3.5.10

Um dia do trabalhador a sério


In http://img.youtube.com/vi/4nSn6DMXep0/0.jpg
Mais um primeiro de Maio. As habituais manifestações sindicais. Os pregões inventivos de sindicalistas que fariam furor na publicidade, sempre tão carente de tiradas bombásticas, tão carente de novos Alexandres O’Neill. E depois a caminhada avenida abaixo, num cortejo que protesta contra a interminável opressão dos trabalhadores, contra a interminável desigualdade de riqueza. Se o sonho dos sindicatos se cumprisse – que é tudo aquilo por que “lutam” – deixariam de vir à rua no primeiro de Maio?
Este é um feriado atado a uma perplexidade: se neste feriado se celebra o dia do trabalhador, o trabalhador devia estar a fazer aquilo que o identifica – a trabalhar. Era um feriado a abater na longa colecção de feriados que esta terra tem para oferecer...aos trabalhadores. Por aqui se prova que os sindicatos estão enganados quando ensaiam a cantilena do costume. Ao contrário, os trabalhadores até têm direito a passear o ócio na infindável colecção de feriados que as autoridades, sempre condescendentes com os “direitos dos mais fracos”, consentem.
Regresso à ideia: se o que se festeja é o dia de quem trabalha, o que menos faz sentido é que os trabalhadores não trabalhem neste dia. Na véspera do feriado, foram divulgados os últimos dados do desemprego. Por cá já vai em 10,5%. Passamos a fronteira e esbarramos numa taxa de desemprego de 20%. Vamos pôr cores nestes números: quando nos cruzamos com cinco espanhóis, um deles está desempregado. Como a crise está teimosa e a economia não levanta voo, o mal maior é a falta de trabalho. (A não ser que também se provem as profecias dos endemoninhados liberais, quando avisavam que o subsídio de desemprego era um incentivo ao dito cujo.)
O primeiro de Maio, o tradicional dia do trabalhador, ganha uma espessura anacrónica. Os trabalhadores ganham um dia de ócio quando tudo o que as economias precisam é de haver quem dê à manivela nas alavancas que empurram a economia para cima.
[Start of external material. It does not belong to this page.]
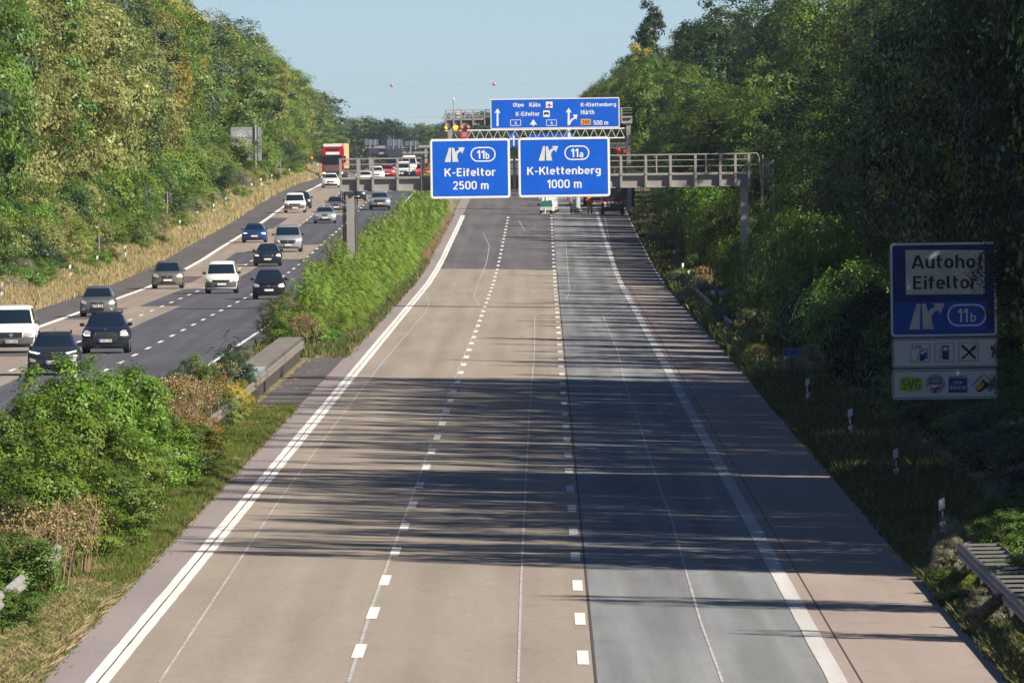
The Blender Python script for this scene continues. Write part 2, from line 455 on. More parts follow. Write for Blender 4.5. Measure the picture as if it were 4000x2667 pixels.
chrome = plain('chrome', (0.6, 0.61, 0.63), 0.2, 0.9)
trim_black = plain('trim_black', (0.020, 0.022, 0.026), 0.45)
trim_grey = plain('trim_grey', (0.09, 0.09, 0.095), 0.6)
led_white = plain('led_white', (0.9, 0.9, 0.9), 0.3, emit=(1, 0.97, 0.92), es=1.1)
plate_white = plain('plate_white', (0.72, 0.72, 0.70), 0.5)
plate_blue = plain('plate_blue', (0.01, 0.06, 0.5), 0.5)
amber_lit = plain('amber_lit', (0.9, 0.5, 0.05), 0.4, emit=(1.0, 0.42, 0.02), es=1.3)
amber_dull = plain('amber_dull', (0.55, 0.20, 0.03), 0.4)
red_paint = plain('red_paint', (0.60, 0.02, 0.03), 0.5)
bark = plain('bark', (0.13, 0.105, 0.08), 0.9, var=0.4, scale=3)
twig = plain('dry_twig', (0.34, 0.25, 0.15), 0.9, var=0.3, scale=3)
skin = plain('skin', (0.45, 0.26, 0.18), 0.6)

LEAF = {
 'green':  leaf_mat('leaf_green', (0.068, 0.140, 0.024), (0.155, 0.240, 0.044), (0.26, 0.25, 0.06)),
 'bright': leaf_mat('leaf_bright', (0.100, 0.185, 0.024), (0.195, 0.285, 0.040), (0.28, 0.28, 0.07)),
 'olive':  leaf_mat('leaf_olive', (0.125, 0.170, 0.042), (0.29, 0.315, 0.090), (0.42, 0.39, 0.13)),
 'tan':    leaf_mat('leaf_tan', (0.170, 0.200, 0.060), (0.38, 0.375, 0.135), (0.48, 0.39, 0.13)),
 'dark':   leaf_mat('leaf_dark', (0.024, 0.062, 0.024), (0.055, 0.105, 0.035), (0.10, 0.13, 0.05)),
 'blue':   leaf_mat('leaf_bluegreen', (0.045, 0.090, 0.050), (0.095, 0.145, 0.075), (0.14, 0.17, 0.09)),
 'yellow': leaf_mat('leaf_yellow', (0.30, 0.24, 0.04), (0.42, 0.34, 0.06), (0.45, 0.26, 0.05)),
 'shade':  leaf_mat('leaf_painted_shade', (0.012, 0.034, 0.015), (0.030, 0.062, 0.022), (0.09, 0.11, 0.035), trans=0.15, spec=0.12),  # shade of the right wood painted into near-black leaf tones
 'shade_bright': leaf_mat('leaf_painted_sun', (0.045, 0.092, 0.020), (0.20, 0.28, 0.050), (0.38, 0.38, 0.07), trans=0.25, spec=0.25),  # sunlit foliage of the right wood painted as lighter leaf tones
 'frond':  leaf_mat('leaf_feather', (0.120, 0.205, 0.030), (0.25, 0.36, 0.055), (0.34, 0.38, 0.08)),
 'silver': leaf_mat('leaf_silver', (0.21, 0.22, 0.15), (0.33, 0.33, 0.24), (0.42, 0.40, 0.28)),
 'brown':  leaf_mat('seed_brown', (0.20, 0.12, 0.06), (0.34, 0.22, 0.12), (0.42, 0.30, 0.17), trans=0.2),
}
grass_dry = leaf_mat('grass_dry', (0.34, 0.265, 0.145), (0.52, 0.415, 0.245), (0.26, 0.28, 0.10), trans=0.3)
grass_green = leaf_mat('grass_green', (0.095, 0.165, 0.028), (0.20, 0.28, 0.055), (0.38, 0.29, 0.11), trans=0.3)
grass_mid = leaf_mat('grass_mid', (0.070, 0.095, 0.030), (0.15, 0.165, 0.05), (0.36, 0.29, 0.14), trans=0.3)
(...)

Mas o estafado primeiro de Maio proíbe que os trabalhadores deitem mãos à obra. É melhor a economia continuar aprisionada à anemia de que não se consegue libertar. É melhor haver mais gente desempregada a carpir lágrimas nos cortejos do primeiro de Maio onde se aproveita para trazer lutas partidárias para a avenida.
Há politólogos que defendem com unhas e dentes o papel dos sindicatos. Argumentam que são um ingrediente do pluralismo que é património genético da democracia. Sem os sindicatos, os trabalhadores seriam ainda mais a parte fraca da relação laboral. Nestes tempos de insidiosa liberalização, com a cedência das autoridades aos interesses do “grande capital”, é imperativo haver sindicatos activos e vigilantes, denunciando os atropelos aos “direitos adquiridos” que os obscenos patrões pretendem só para embolsarem mais lucros – os detestáveis lucros que agravam as desigualdades entre quem trabalha e quem se enriquece com o trabalho dos outros. Parece-me o contrário: os tempos mudaram e as lutas de outrora, com a retórica retirada de um relicário que pertence a outros tempos, fragilizam as posições dos trabalhadores. E se às vezes percebo que os sindicatos tenham que existir – quando se deparam com patrões burros e avarentos, que os há e muito – a sua considerável influência e a incapacidade para perceberem que os tempos mudam fazem dos sindicatos adversários de quem se julga defenderem.
No dia do trabalhador, o trabalhador devia trabalhar. É a lógica das palavras que assim manda: os trabalhadores são, por definição, os que trabalham. (Ou será que o não são?) Festejar o dia do trabalhador com um dia de folga com chancela oficial é contra-natura: era como se, no natal, o pai natal metesse uma folga.